Anyway. Here's some stuff from last year...

 





 Schwa (1993)

A long time ago and nearly a whole other lifetime ago I posted a single by a mystery band calling itself Fashion Central with a catchy as fuck little number called "Count Me In"


Go ahead and watch the video and dig the song. I'll wait. (then go and find the post, it's worth it)

Apparently the band had previously been known as Schwa which is in itself kind of a terrible name because there were at least half a dozen bands using the name at the same time. (see also: Shrimp, Plate O' in the 80s)

So here's their debut pre-name change and obscurity.






Moneyshot (1997)

Schrasj were from Houston, TX.

This is their third single on Rocket Racer who also put out a single by Boyracer.

Take that as a recommendation.

Monday, May 3, 2021

I Hope I Remember How

 

There's a new interface with Blogger that I wasn't fully prepared for.

It's actually been any number of months since the last time I set up some posts.
It's September of 2020 for me now.
What a fucking shitshow.

Anyway.

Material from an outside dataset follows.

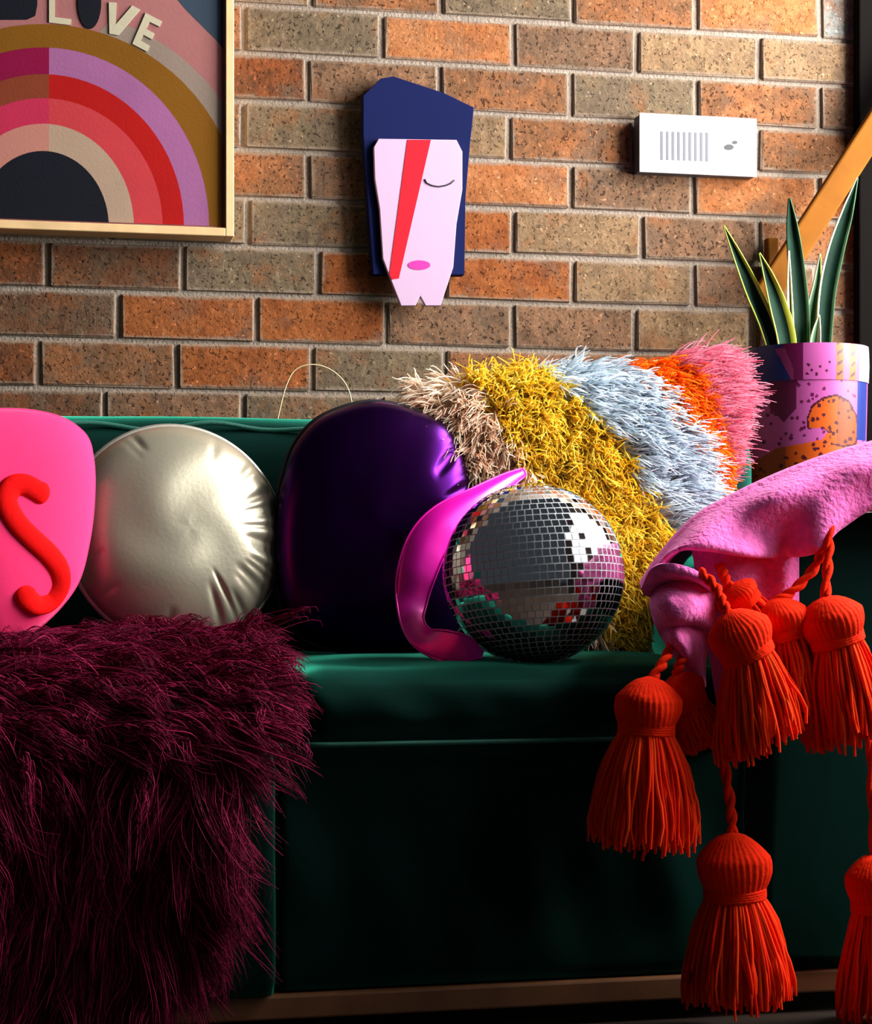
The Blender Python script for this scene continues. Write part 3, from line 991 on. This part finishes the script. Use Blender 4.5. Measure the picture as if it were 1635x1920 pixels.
o_ = np.argsort(EA); EA, ER = EA[o_], ER[o_]
EA = np.concatenate([EA - 2 * PI, EA, EA + 2 * PI]); ER = np.tile(ER, 3)
poly = [tuple(q) for q in efine]
K = 6
for (nm, bi, c0, c1, cnt, Ln, rad, curl, flow) in bands:
    roots, dirs, lens = [], [], []
    tries = 0
    while len(roots) < cnt and tries < 90000:
        tries += 1
        vq, uq = random.uniform(0, 58.9), random.uniform(-.04, 1.04)
        iv, fv_ = int(vq), vq - int(vq)
        qa = BL[bi][iv] * (1 - fv_) + BL[bi][iv + 1] * fv_; qb = BL[bi + 1][iv] * (1 - fv_) + BL[bi + 1][iv + 1] * fv_
        if random.random() > hypot(*(qb - qa)) / 190: continue
        px, py = qa + (qb - qa) * uq
        h, rf = rain_h(px, py)
        p = RP(px, py, h)
        rx, rz = (qb[0] - qa[0]), -(qb[1] - qa[1]); ll_ = hypot(rx, rz) + 1e-6; rx /= ll_; rz /= ll_
        out = Vector(((px - cxr), 0, -(py - cyr))).normalized() * min(1, rf) ** 3
        d = Vector((rx * flow, 0, rz * flow)) + out * .55 + Vector((0, -.75 + .5 * min(1, rf) ** 3, 0)) + Vector((random.gauss(0, .25), random.gauss(0, .15), random.gauss(0, .25) - .10))
        d.normalize()
        lk = random.uniform(.75, 1.2)
        for _q in range(5):      # a lock of five yarns
            roots.append(p + Vector((random.gauss(0, .0035), random.gauss(0, .001), random.gauss(0, .0035))))
            dirs.append(d + Vector((random.gauss(0, .09), random.gauss(0, .09), random.gauss(0, .09)))); lens.append(Ln * lk * random.uniform(.85, 1.1))
    roots, dirs, lens = np.array([tuple(p) for p in roots]), np.array([tuple(d) for d in dirs]), np.array(lens)
    n = len(roots)
    t = np.linspace(0, 1, K)[None, :, None]
    pts = roots[:, None, :] + dirs[:, None, :] * lens[:, None, None] * t
    pts[:, :, 2] -= (t[:, :, 0] ** 2) * lens[:, None] * .30
    w = rng.normal(size=(n, 1, 3)); w2 = rng.normal(size=(n, 1, 3))
    phs = rng.uniform(0, 6.28, (n, 1, 1))
    pts = pts + curl * .006 * t * (w * np.sin(t * 7 + phs) + w2 * np.cos(t * 6 + phs))
    rd = rad * np.array([1.15, 1.1, 1.05, .95, .8, .45])[None, :] * rng.uniform(.8, 1.25, (n, 1))
    strands(nm, pts, rd, yarn('yarn_' + nm, c0, c1, trans=.6), rain)

# ------------------------------------------------------------------ burgundy fur throw
fx0 = P(-140, HZ, -1.0).x
def fx1(z):   # right border of the hanging part
    py = HZ + (HC - z) * SC(480, -1.0)
    px = float(np.interp(py, [1200, 1300, 1370, 1420, 1500, 1600, 1700, 1780, 1850, 1930], [450, 482, 474, 430, 402, 390, 370, 330, 280, 230]))
    return P(px, HZ, -1.0).x
prof = crom(np.array([(-.60, SZ + .018), (-.72, SZ + .034), (-.84, SZ + .034), (-.92, SZ + .016), (-.985, SZ - .020), (-1.022, SZ - .062), (-1.028, SZ - .105), (-1.012, SZ - .16), (-.996, .20), (-.992, .10), (-.992, .035)]), 6)
acc = np.concatenate([[0], np.cumsum(np.hypot(np.diff(prof[:, 0]), np.diff(prof[:, 1])))])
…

It's been so long that I had to spend an hour going through the singles boxes to figure out where I left off and what needs to be filed and what needs to be done.

I think I've got it under control now.
Not that it really matters since I'm actually going through a pile of a couple dozen recent acquisitions rather than the regular boxes.

 

 

 

 



Red Dye No. 5 (1995)


Red Dye No. 5 were from San Diego.
They do an admirable cover of "Heart of Glass" on the flip here.


Everyone Liked that.


 

Push Kings (1994)

The Push Kings were from Cambridge, Massachusetts because apparently saying you were from Boston proper is not snooty enough or something.

They made a number of records in their short existence.

This is the first of them.

I like it a lot more than the new Blogger posting configuration, I can tell you that much.
Push Kings seem a lot more intuitive and user friendly.